— Instructions to follow —
Begin with the opening line of the records and extract each line through the one holding "COL = scene.collection"; pictures are not part of the copy.

Scene script records:
▬▬▬▬▬▬▬▬▬▬
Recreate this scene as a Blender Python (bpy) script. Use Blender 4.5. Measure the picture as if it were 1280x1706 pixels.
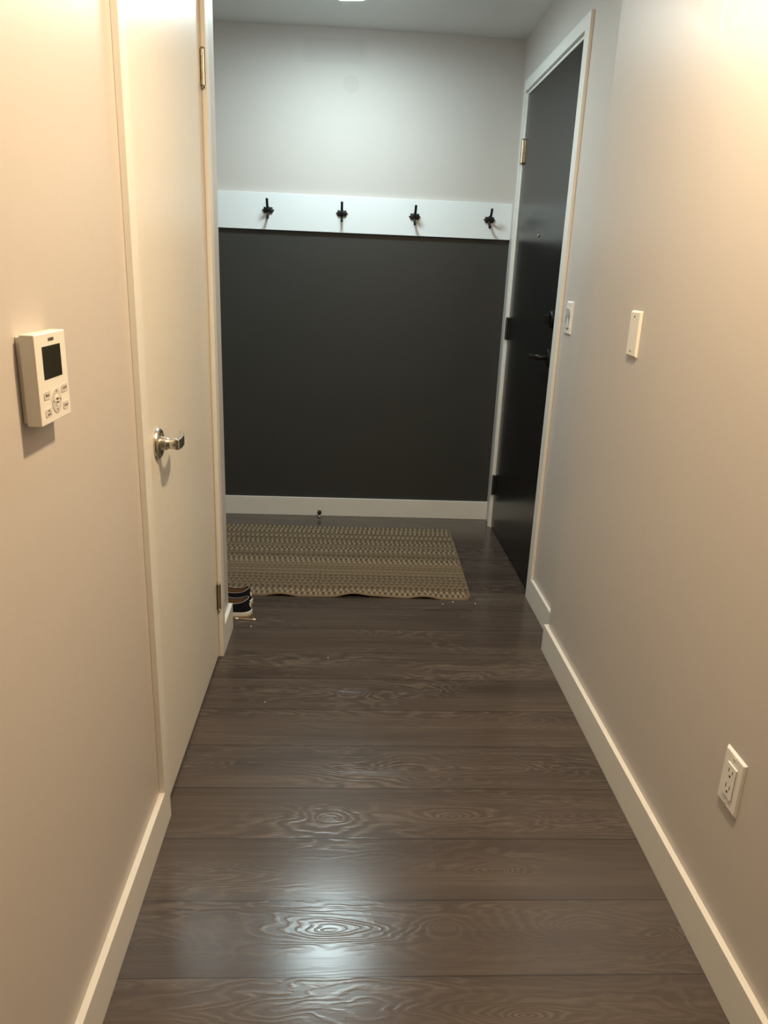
import bpy, bmesh, math, random
import numpy as np
from mathutils import Vector, Matrix

random.seed(4)
for o in list(bpy.data.objects):
    bpy.data.objects.remove(o, do_unlink=True)
scene = bpy.context.scene
COL = scene.collection

# ------------------------------------------------------------------ camera
cam_data = bpy.data.cameras.new('camera')
cam = bpy.data.objects.new('camera', cam_data)
COL.objects.link(cam)
Rr = Vector((0.99833686, -0.04236527, 0.03909848)).normalized()
Fw = Vector((0.05229325, 0.95097275, -0.30482166)).normalized()
Up = Rr.cross(Fw).normalized()
Rr = Fw.cross(Up).normalized()
M = Matrix.Identity(4)
for i in range(3):
    M[i][0] = Rr[i]; M[i][1] = Up[i]; M[i][2] = -Fw[i]
M[0][3], M[1][3], M[2][3] = 0.0, 0.0, 1.275
cam.matrix_world = M
cam_data.sensor_fit = 'VERTICAL'
cam_data.sensor_height = 24.0
cam_data.sensor_width = 18.0
cam_data.lens = 1242.855 / 1706.0 * 24.0
cam_data.clip_start = 0.02
scene.camera = cam

# ------------------------------------------------------------------ world and exposure
world = bpy.data.worlds.new('world')
scene.world = world
world.use_nodes = True
world.node_tree.nodes['Background'].inputs[0].default_value = (0.5, 0.55, 0.6, 1)
world.node_tree.nodes['Background'].inputs[1].default_value = 0.02
vs = scene.view_settings
vs.view_transform = 'Standard'
vs.look = 'None'
vs.gamma = 1.0
vs.use_curve_mapping = False
vs.exposure = 0.0

# strength and colour of the ceiling lamps (emitting diffusers, built below)
DOME_COLOUR, DOME_POWER = (0.80, 1.0, 1.03), 90.0
WARM_COLOUR, WARM_POWER = (1.0, 0.745, 0.465), 1270.0

# ------------------------------------------------------------------ dimensions (metres)
XL, XLB = -0.417, -0.4035        # left wall, face of its baseboard and casing
XR, XRB = 0.735, 0.7215          # right wall and baseboard face
X2, X2B = 0.780, 0.768           # recessed wall round the entry door, casing face
Y1 = 2.382                       # end of the near right wall
YB, YBB = 3.898, 3.886           # end wall and baseboard face
YE = 2.5126                      # corner where the left wall ends
ZC = 2.3245
HB = 0.1004
YN = -3.6                        # wall behind the viewpoint
XA = -1.45                       # far side of the alcove on the left

# ------------------------------------------------------------------ node helpers
class V:
    """tiny expression builder over math nodes"""
    def __init__(s, nt, sock): s.nt, s.s = nt, sock
    def _m(s, op, *a, clamp=False):
        n = s.nt.nodes.new('ShaderNodeMath'); n.operation = op; n.use_clamp = clamp
        for i, x in enumerate((s,) + a):
            if isinstance(x, V): s.nt.links.new(x.s, n.inputs[i])
            else: n.inputs[i].default_value = x
        return V(s.nt, n.outputs[0])
    def __add__(s, o): return s._m('ADD', o)
    __radd__ = __add__
    def __sub__(s, o): return s._m('SUBTRACT', o)
    def __mul__(s, o): return s._m('MULTIPLY', o)
    __rmul__ = __mul__
    def __truediv__(s, o): return s._m('DIVIDE', o)
    def sin(s): return s._m('SINE')
    def abs(s): return s._m('ABSOLUTE')
    def floor(s): return s._m('FLOOR')
    def fract(s): return s._m('FRACT')
    def exp(s): return s._m('EXPONENT')
    def pow(s, o): return s._m('POWER', o)
    def clamp(s): return s._m('ADD', 0.0, clamp=True)
    def lt(s, o): return s._m('LESS_THAN', o)

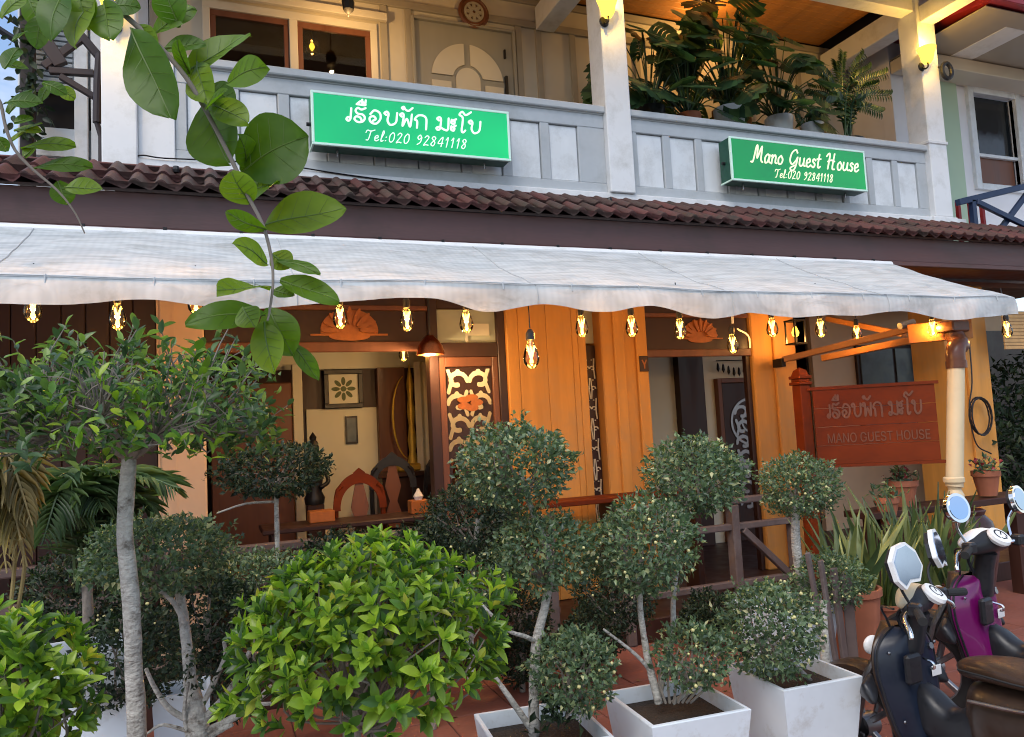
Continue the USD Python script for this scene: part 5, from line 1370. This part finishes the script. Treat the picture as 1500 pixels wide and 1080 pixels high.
# sansevieria pots
SG = 'pots of tall sansevieria by the entrance'
for i, (pxx, pyy, Y, n, hh, m, lab) in enumerate(((1290, 880, 4.0, 34, .66, m_clay, 'sansevieria in a pot beneath the wooden sign, under its finial end'), (1350, 860, 4.1, 36, .72, m_clay, 'sansevieria with upright striped leaves behind the speedometer of the black scooter'),
                                                  (1405, 870, 3.9, 22, .6, m_darkjar, 'sansevieria beside the round mirror scooter and the dark jar'), (1245, 860, 3.8, 18, .5, m_clay, 'small arching striped plant behind the two tier topiary'))):
    b = px(pxx, pyy, Y)
    t = thing('sansevieria', lab, 'potted plant', (b[0], b[1], 0), SG)
    top = max(b[2], .2)
    part(t, 'pot', lathe([(0, 0), (.13, 0), (.17, top * .9), (.185, top * .92), (.185, top), (.165, top), (.15, top * .9), (0, top * .9)], (b[0], b[1], 0), 20), m, 35)
    for k in range(n):
        a = k * 2.4; r0 = rng.uniform(.02, .10)
        base = np.array([b[0] + r0 * math.cos(a), b[1] + r0 * math.sin(a), top * .9])
        lean = np.array([math.cos(a), math.sin(a), 0]) * rng.uniform(.06, .26)
        tip = base + lean + [0, 0, hh * rng.uniform(.65, 1.1)]
        nrm = np.array([math.cos(a + rng.normal()), math.sin(a + rng.normal()), .2])
        y_ = tip - base; Lr = np.linalg.norm(y_); y_ /= Lr
        z_ = unit(nrm - y_ * (nrm @ y_)); x_ = np.cross(y_, z_)
        Vv = []
        for u in np.linspace(0, 1, 8):
            w_ = .026 * (1 - u ** 3) * (.7 + .6 * u * (1 - u) * 2) + .001
            for s in (-1, 0, 1):
                Vv.append(base + y_ * u * Lr + x_ * s * w_ + z_ * (.008 * abs(s)) + lean * .35 * u * u + x_ * .01 * math.sin(u * 7 + k))
        Ff = []
        for r_ in range(7):
            for c_ in range(2):
                q0 = r_ * 3 + c_
                Ff += [[q0, q0 + 1, q0 + 4], [q0, q0 + 4, q0 + 3]]
        part(t, 'leaf', (np.array(Vv), np.array(Ff)), m_lf_sans, True)
q = px(1412, 765, 4.3)
t = thing('dark_jar', 'large dark glazed water jar behind the purple scooter', 'jar', (q[0], q[1], 0))
part(t, 'body', lathe([(0, 0), (.12, 0), (.17, .25), (.215, .48), (.22, .60), (.19, .72), (.14, .77), (.155, .80), (.14, .81), (.12, .77), (0, .74)], (q[0], q[1], 0), 28), m_darkjar, 35)
for pxx, pyy, Y, r, lab in ((1322, 720, 4.7, .11, 'terracotta pot with red flowers under the wooden sign'), (1445, 705, 4.6, .10, 'terracotta pot with red flowers behind the round mirror'), (1300, 745, 4.6, .08, 'small terracotta pot beside the sansevieria')):
    b = px(pxx, pyy, Y)
    t = thing('flower_pot', lab, 'flower pot', (b[0], b[1], b[2] - .1), 'terracotta pots on the entrance ledge')
    part(t, 'pot', lathe([(0, -.12), (r * .7, -.12), (r, .04), (r * 1.12, .045), (r * 1.12, .09), (r * .95, .09), (r * .9, .03), (0, .03)], b, 16), m_clay, 35)
    tag(part(t, 'leaves', leaves(b + [0, 0, .1] + rng.normal(size=(60, 3)) * [.06, .06, .04], sph(60) + [0, 0, .6], sph(60) + [0, 0, 1], .07, .4), m_lf_top), kind='stuff')
    if 'red' in lab:
        tag(part(t, 'flowers', leaves(b + [0, 0, .15] + rng.normal(size=(24, 3)) * [.05, .05, .03], sph(24), sph(24), .035, .9), m_redpaint), kind='stuff')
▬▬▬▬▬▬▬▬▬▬
— Solution to the problem —
Recreate this scene as a Blender Python (bpy) script. Use Blender 4.5. Measure the picture as if it were 1280x1706 pixels.
import bpy, bmesh, math, random
import numpy as np
from mathutils import Vector, Matrix

random.seed(4)
for o in list(bpy.data.objects):
    bpy.data.objects.remove(o, do_unlink=True)
scene = bpy.context.scene
COL = scene.collection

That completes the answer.